Half the poets in history have made carpe diem, the fleetingness of all pleasure and all ­experience, one of their themes; few books weave that theme so tightly into a new style. Bendall favors cascading enjambments and free-verse stanzas that zip irregularly down the page; she pauses just enough to catch her breath. She writes of “galloping air, never settling, / how it flares,” comparing herself to other fliers and gliders who ­cannot be pinned down: “I could be a lost plane / in my Amelia browns, / spun and blown clear.” To move so fast, propelled by such conditional verbs (would, could, can), is to emphasize both evasion and uncertainty: if Bendall is a poet of rapidity and desire, she is also a poet of reticence, even of fear, “always in the shrubby maze,” like Peter Rabbit, either mischievous or hiding. Scene after scene suggests loss, forgetting, flight, as well as delight in motion: “Adventures on a Raft,” for example, ­begins: “A jigsaw leaf mumbled down and I thought / last year’s fox would remember me.”

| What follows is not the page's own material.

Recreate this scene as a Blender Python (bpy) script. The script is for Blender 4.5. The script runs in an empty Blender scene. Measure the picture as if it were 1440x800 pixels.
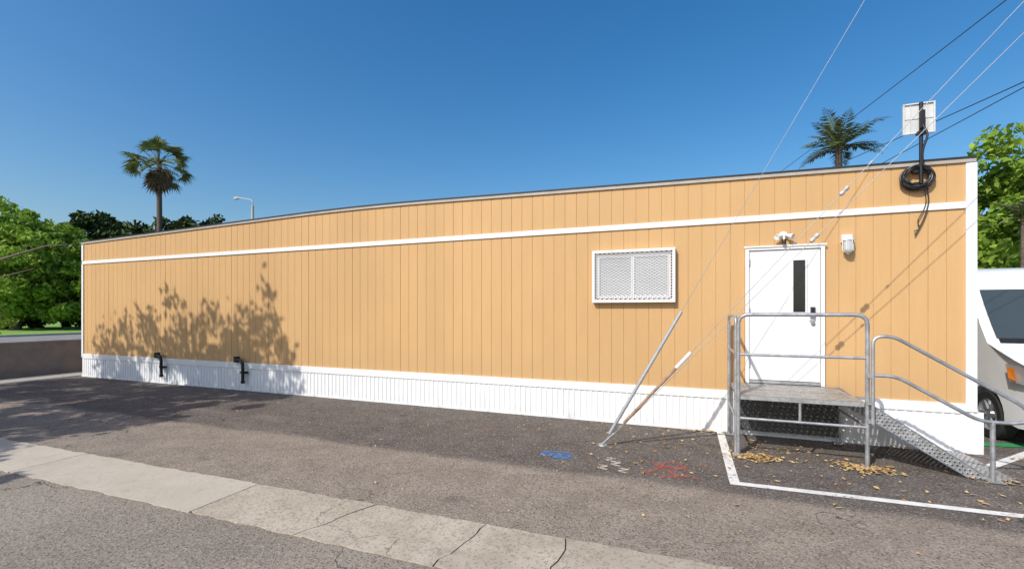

Though her chosen element is air, Bendall also explores water and earth, racing through creek beds, waysides, shadows, anywhere a sylph, “a bobwhite,” a woman who sees herself in such creatures, might hide: “What stitch / the river bed / might hold.” The textures of hypnogogic and of hypnopompic experience turn out to match the textures she likes in her language, to match the feeling—both disorientation and freedom—that even ephemeral words can take charge of us, that souls are really whisper-thin: “coveting the woozy look / of sleep, I’ve come to call call / covet and coo,” “Horned Lullaby” says, turning over its wayside debris, picking up “a tiny tub of lip gloss.”

If the poems feel impermanent, even flighty, trying on moods or symbols only to flit (like foxes) away, if they feel clever (like foxes) rather than solid or wise, they do what they seem meant, even destined, to do. Some poems (and the subpar sequence “Windward”) do imply tacit plots, sets of linked events; most, though, yield only personae, impressions, speech-acts—invitations, refusals, hypotheses, tentative claims. If you want narrative—or if you want avant-garde frame-breaking devices—you won’t get what you want from Bendall’s poems. If you want anything else—a quick run through a garden, a minute with moths, “a turn / then out back again for cakes / and cokes”—you can find it in Bendall. Just do not expect it to stay.

—Stephen Burt

Prior books by Bendall: After Estrangement (1992); Dark Summer (1999); Ariadne’s ­Island (2002); Bling & Fringe (The L.A. Poems) (with Gail Wronsky) (2009); Bendall’s current ­hometown: Venice, California; Bendall’s ­childhood home: somewhere in Virginia, whose Southern waters and plants (she says) inform the poems here; ­Section titles: I. Causes and Cures, II. Windward, III. ­Adventures on a Raft, IV. Blurry Evidence; Representative sentence: “Pathways, paving stones, // and yeasts come out of the sea // longing for attachment / then billow their wanderlust.”